Business

Union anger as chief executive pay rises by 11% in a year

The pay of company chief executives has soared by 11 per cent in the past year

THE pay of company chief executives has soared by 11 per cent in the past year, with median salaries of just under £4 million, according to a new study.

The rise compares to just 2 per cent for full-time workers, with trade unions stating the figures expose the "shocking excess" in UK boardrooms.

Research by the Chartered Institute of Personnel and Development (CIPD) and the High Pay Centre among the pay packages of chief executives in FTSE 100 firms showed median pay rose by 11 per cent in the past 12 months.

Under the "mean" measure, which is more affected by this year's very large payouts to chief executives (CEO) at Persimmon and Melrose Industries, pay rose by 23 per cent to £5.6 million, said the report.

Women make up 7 per cent of FTSE 100 chief executives but earn 3.5 per cent of total pay, said the report.

Peter Cheese, chief executive of the CIPD, said: "Despite increased investor activism and the planned introduction of pay ratio reporting, the evidence suggests that very little is changing when it comes to top pay in the UK.

"It's disappointing to see that CEO pay has held up in the face of increasing pressure when average pay across the workforce has barely shifted in recent years.

"Given the ongoing issues of trust in big businesses and a push for greater transparency, it really is time businesses and boards put greater scrutiny on high pay, and that they think much more objectively about what they are rewarding CEOs and how."

Luke Hildyard, director of the High Pay Centre, said it is "deeply unsettling" such a substantial pay gap remains between CEOs and ordinary workers.

"Big CEO pay increases reflect poorly on corporate culture and accountability and suggest that bolder reforms to corporate governance may be needed. In this light, the weakening of plans to give workers representation on company boards could be misguided."

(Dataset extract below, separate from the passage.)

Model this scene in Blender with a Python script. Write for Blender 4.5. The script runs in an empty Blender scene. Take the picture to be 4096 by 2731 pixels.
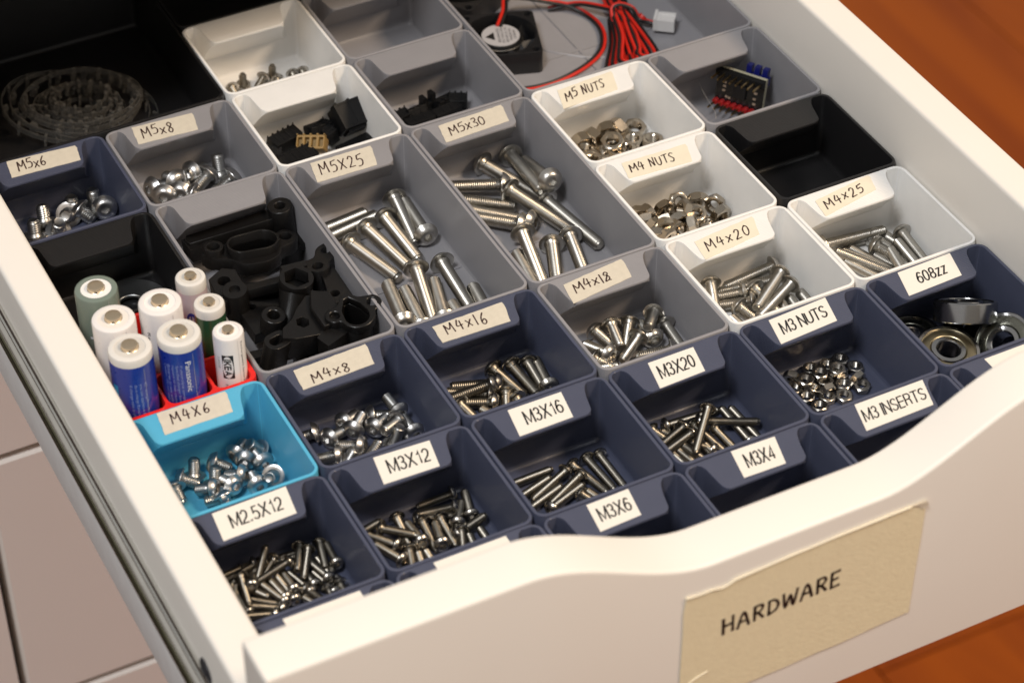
import bpy, bmesh, math, random
from mathutils import Vector, Matrix, Quaternion
random.seed(7)
S = 0.001                      # everything below is written in millimetres
scene = bpy.context.scene
COL = scene.collection
R = math.radians
pi = math.pi

# ------------------------------------------------------------------ camera
cam_d = bpy.data.cameras.new('camera')
cam = bpy.data.objects.new('camera', cam_d); COL.objects.link(cam)
right = Vector((0.8893838, -0.4571495, -0.0033015))
down = Vector((-0.3036836, -0.5853872, -0.7517300))
fwd = Vector((0.3417203, 0.6695791, -0.6594627))
m3 = Matrix((right, -down, -fwd)).transposed()
CAM = Vector((-154.41, -431.38, 550.634))
cam.matrix_world = Matrix.Translation(CAM * S) @ m3.to_4x4()
cam_d.sensor_width = 36.0
cam_d.lens = 36.0 * 10062.36 / 4096.0
cam_d.clip_start = 0.02; cam_d.clip_end = 20.0
cam_d.dof.use_dof = True
cam_d.dof.focus_distance = (Vector((155, 165, -10)) - CAM).dot(fwd) * S
cam_d.dof.aperture_fstop = 13.5
cam_d.dof.aperture_blades = 8
scene.camera = cam

# ------------------------------------------------------------------ light
world = bpy.data.worlds.new('World'); scene.world = world
world.use_nodes = True
wn = world.node_tree.nodes; wl = world.node_tree.links
for n in list(wn): wn.remove(n)
wo = wn.new('ShaderNodeOutputWorld'); wb = wn.new('ShaderNodeBackground')
tc = wn.new('ShaderNodeTexCoord'); sx = wn.new('ShaderNodeSeparateXYZ'); cr = wn.new('ShaderNodeValToRGB')
wl.new(tc.outputs['Generated'], sx.inputs[0]); wl.new(sx.outputs['Z'], cr.inputs[0])
mr = wn.new('ShaderNodeMapRange'); mr.inputs[1].default_value = -1; mr.inputs[2].default_value = 1
wl.new(sx.outputs['Z'], mr.inputs[0]); wl.new(mr.outputs[0], cr.inputs[0])
cr.color_ramp.elements[0].position = 0.15; cr.color_ramp.elements[0].color = (0.30, 0.235, 0.185, 1)
cr.color_ramp.elements[1].position = 0.95; cr.color_ramp.elements[1].color = (0.40, 0.39, 0.38, 1)
e_ = cr.color_ramp.elements.new(0.52); e_.color = (0.54, 0.51, 0.48, 1)
wl.new(cr.outputs[0], wb.inputs[0]); wb.inputs[1].default_value = 0.80
wl.new(wb.outputs[0], wo.inputs[0])

def disc_lamp(name, az, el, dist, size, power, colour):
    d = bpy.data.lights.new(name, 'AREA'); d.shape = 'DISK'; d.size = size; d.energy = power; d.color = colour
    o = bpy.data.objects.new(name, d); COL.objects.link(o)
    v = Vector((math.cos(R(el)) * math.cos(R(az)), math.cos(R(el)) * math.sin(R(az)), math.sin(R(el))))
    tgt = Vector((0.15, 0.15, 0))
    o.location = tgt + v * dist
    o.rotation_euler = v.to_track_quat('Z', 'Y').to_euler()
    return o
disc_lamp('ceiling_lamp_white', 219, 60, 2.0, 0.42, 22.5, (0.97, 0.98, 1.0))
disc_lamp('ceiling_lamp_warm', 320, 50, 1.9, 0.42, 24.0, (1.0, 0.77, 0.54))
scene.view_settings.view_transform = 'Standard'
scene.view_settings.look = 'None'
scene.view_settings.exposure = 0.0
scene.view_settings.gamma = 1.0

# ------------------------------------------------------------------ materials
MATS = {}
def mat(name, col, rough=0.5, metal=0.0, layers=None, noise=0.0, nscale=200.0, bump=0.0, bscale=600.0, spec=0.5, sss=0.0, coat=0.0, wear=None):
    if name in MATS: return MATS[name]
    m = bpy.data.materials.new(name); m.use_nodes = True
    nt = m.node_tree; N = nt.nodes; Lk = nt.links
    b = N['Principled BSDF']
    b.inputs['Base Color'].default_value = (*col, 1); b.inputs['Roughness'].default_value = rough
    b.inputs['Metallic'].default_value = metal; b.inputs['Specular IOR Level'].default_value = spec
    if coat: b.inputs['Coat Weight'].default_value = coat; b.inputs['Coat Roughness'].default_value = 0.15
    if sss:
        b.inputs['Subsurface Weight'].default_value = sss; b.inputs['Subsurface Radius'].default_value = (1, 0.9, 0.8); b.inputs['Subsurface Scale'].default_value = 0.0012
    t = N.new('ShaderNodeTexCoord')
    hgt = None
    if noise:
        nz = N.new('ShaderNodeTexNoise'); nz.inputs['Scale'].default_value = nscale; nz.inputs['Detail'].default_value = 4
        Lk.new(t.outputs['Object'], nz.inputs['Vector'])
        mx = N.new('ShaderNodeMix'); mx.data_type = 'RGBA'
        mx.inputs[6].default_value = (*[c * (1 - noise) for c in col], 1); mx.inputs[7].default_value = (*[min(1, c * (1 + noise)) for c in col], 1)
        Lk.new(nz.outputs['Fac'], mx.inputs[0]); Lk.new(mx.outputs[2], b.inputs['Base Color'])
        mr_ = N.new('ShaderNodeMapRange'); mr_.inputs[3].default_value = rough * 0.8; mr_.inputs[4].default_value = min(1, rough * 1.25)
        Lk.new(nz.outputs['Fac'], mr_.inputs[0]); Lk.new(mr_.outputs[0], b.inputs['Roughness'])
    if layers:
        axis, period, strength = layers
        w = N.new('ShaderNodeTexWave'); w.wave_type = 'BANDS'; w.bands_direction = axis
        w.inputs['Scale'].default_value = 2 * pi / (20 * period * S); w.inputs['Distortion'].default_value = 0.6
        w.inputs['Detail'].default_value = 1.0; w.inputs['Detail Scale'].default_value = 0.4
        Lk.new(t.outputs['Object'], w.inputs['Vector'])
        bp = N.new('ShaderNodeBump'); bp.inputs['Strength'].default_value = strength; bp.inputs['Distance'].default_value = 0.00012
        Lk.new(w.outputs['Fac'], bp.inputs['Height']); hgt = bp
        Lk.new(bp.outputs[0], b.inputs['Normal'])
    if bump:
        n2 = N.new('ShaderNodeTexNoise'); n2.inputs['Scale'].default_value = bscale; n2.inputs['Detail'].default_value = 3
        Lk.new(t.outputs['Object'], n2.inputs['Vector'])
        b2 = N.new('ShaderNodeBump'); b2.inputs['Strength'].default_value = bump; b2.inputs['Distance'].default_value = 0.0002
        Lk.new(n2.outputs['Fac'], b2.inputs['Height'])
        if hgt: Lk.new(hgt.outputs[0], b2.inputs['Normal'])
        Lk.new(b2.outputs[0], b.inputs['Normal'])
    MATS[name] = m
    return m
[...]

Tim Roache, GMB General Secretary, said: "These figures expose shocking excess in UK company boardrooms.

"We live in a country where company fat cats get paid 400 times more than the dedicated, hard-working carers who look after our nearest and dearest.

"Not to mention hundreds of times more than those who keep our streets clean, or ambulance workers who save lives.

"The fact that FTSE 100 CEO pay is rising five times faster than average wages is a badge of national shame."

John McDonnell, shadow chancellor, added: "Most people's wages are still below 2010 levels and are barely keeping up with inflation.

"So when they see the fattest cats get fatter yet again with an 11% pay rise, it's no wonder people question the fairness of our society."